Print verbatim the opening line of the material and every subsequent line through the one containing "R = math.radians".

* **Data**

⁂

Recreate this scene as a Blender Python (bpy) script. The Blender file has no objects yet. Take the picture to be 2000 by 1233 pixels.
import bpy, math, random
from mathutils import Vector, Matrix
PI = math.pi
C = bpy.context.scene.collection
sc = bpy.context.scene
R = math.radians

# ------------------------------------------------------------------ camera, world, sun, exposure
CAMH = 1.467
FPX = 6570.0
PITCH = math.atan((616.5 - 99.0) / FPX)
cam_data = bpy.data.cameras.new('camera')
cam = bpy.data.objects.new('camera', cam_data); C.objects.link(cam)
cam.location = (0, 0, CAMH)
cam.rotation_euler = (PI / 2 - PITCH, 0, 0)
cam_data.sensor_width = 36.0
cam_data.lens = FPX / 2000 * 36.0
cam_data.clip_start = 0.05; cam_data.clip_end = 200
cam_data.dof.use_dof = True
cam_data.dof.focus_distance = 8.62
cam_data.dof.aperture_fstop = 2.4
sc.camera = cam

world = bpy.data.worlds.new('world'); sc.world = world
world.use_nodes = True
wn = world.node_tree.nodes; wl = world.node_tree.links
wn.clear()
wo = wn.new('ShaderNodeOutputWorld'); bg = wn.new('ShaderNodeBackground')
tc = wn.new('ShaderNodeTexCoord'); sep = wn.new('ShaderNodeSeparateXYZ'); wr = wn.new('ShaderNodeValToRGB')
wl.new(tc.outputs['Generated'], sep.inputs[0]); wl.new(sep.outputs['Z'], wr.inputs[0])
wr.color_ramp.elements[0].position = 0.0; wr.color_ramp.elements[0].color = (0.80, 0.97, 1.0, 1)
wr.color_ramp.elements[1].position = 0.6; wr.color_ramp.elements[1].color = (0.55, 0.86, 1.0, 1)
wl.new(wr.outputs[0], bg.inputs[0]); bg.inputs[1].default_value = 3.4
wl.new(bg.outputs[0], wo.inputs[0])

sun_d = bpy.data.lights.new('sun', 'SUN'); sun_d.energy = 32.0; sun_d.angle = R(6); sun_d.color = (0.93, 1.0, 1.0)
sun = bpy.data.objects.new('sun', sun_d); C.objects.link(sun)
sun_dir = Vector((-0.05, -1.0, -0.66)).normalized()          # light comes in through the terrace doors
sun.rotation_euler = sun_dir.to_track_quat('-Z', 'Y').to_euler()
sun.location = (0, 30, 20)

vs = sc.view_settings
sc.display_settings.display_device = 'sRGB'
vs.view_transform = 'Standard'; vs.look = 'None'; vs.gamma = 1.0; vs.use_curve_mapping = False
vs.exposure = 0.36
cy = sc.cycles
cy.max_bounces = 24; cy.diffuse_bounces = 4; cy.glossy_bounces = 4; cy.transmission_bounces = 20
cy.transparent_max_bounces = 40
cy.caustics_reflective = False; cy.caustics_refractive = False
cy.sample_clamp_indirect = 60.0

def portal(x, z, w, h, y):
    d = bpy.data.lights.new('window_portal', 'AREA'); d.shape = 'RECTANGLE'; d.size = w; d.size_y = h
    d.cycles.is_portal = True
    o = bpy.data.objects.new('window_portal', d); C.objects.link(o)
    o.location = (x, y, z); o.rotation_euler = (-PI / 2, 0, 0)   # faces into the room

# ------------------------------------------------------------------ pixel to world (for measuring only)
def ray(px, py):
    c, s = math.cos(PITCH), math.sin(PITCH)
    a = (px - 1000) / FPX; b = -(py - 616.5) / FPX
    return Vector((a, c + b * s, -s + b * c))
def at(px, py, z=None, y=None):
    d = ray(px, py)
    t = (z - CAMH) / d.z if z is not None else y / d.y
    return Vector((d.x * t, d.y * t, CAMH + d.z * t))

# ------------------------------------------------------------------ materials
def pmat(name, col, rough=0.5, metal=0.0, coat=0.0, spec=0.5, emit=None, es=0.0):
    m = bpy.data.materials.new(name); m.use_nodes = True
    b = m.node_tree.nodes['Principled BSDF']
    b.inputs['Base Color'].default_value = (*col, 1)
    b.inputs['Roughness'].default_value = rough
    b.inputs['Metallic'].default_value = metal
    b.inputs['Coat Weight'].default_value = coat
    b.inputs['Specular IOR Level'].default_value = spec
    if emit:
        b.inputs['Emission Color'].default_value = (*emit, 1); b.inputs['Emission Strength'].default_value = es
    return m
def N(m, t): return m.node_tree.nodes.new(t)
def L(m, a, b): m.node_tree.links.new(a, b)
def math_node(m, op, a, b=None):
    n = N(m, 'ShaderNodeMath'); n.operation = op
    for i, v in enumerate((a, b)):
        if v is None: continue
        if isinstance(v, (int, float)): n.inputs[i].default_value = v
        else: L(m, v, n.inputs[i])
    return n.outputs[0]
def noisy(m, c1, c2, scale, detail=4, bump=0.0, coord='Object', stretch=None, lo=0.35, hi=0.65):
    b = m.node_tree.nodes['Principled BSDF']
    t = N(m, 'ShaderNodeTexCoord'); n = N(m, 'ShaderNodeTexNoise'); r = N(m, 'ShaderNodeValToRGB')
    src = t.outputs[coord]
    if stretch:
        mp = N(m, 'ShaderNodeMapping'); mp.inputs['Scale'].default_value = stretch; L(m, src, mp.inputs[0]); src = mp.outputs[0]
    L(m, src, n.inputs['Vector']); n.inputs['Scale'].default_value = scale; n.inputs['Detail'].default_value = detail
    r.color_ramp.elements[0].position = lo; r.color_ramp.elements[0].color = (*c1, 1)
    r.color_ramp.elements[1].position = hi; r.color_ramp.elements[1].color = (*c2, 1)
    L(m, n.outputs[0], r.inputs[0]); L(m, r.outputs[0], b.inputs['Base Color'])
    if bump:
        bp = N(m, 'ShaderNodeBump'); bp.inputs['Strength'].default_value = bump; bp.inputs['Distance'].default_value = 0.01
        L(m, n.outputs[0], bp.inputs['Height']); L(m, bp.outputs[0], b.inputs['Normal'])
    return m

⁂

* **Solved exercise**
Recreate this scene as a Blender Python (bpy) script. The Blender file has no objects yet. Take the picture to be 2000 by 1233 pixels.
import bpy, math, random
from mathutils import Vector, Matrix
PI = math.pi
C = bpy.context.scene.collection
sc = bpy.context.scene
R = math.radians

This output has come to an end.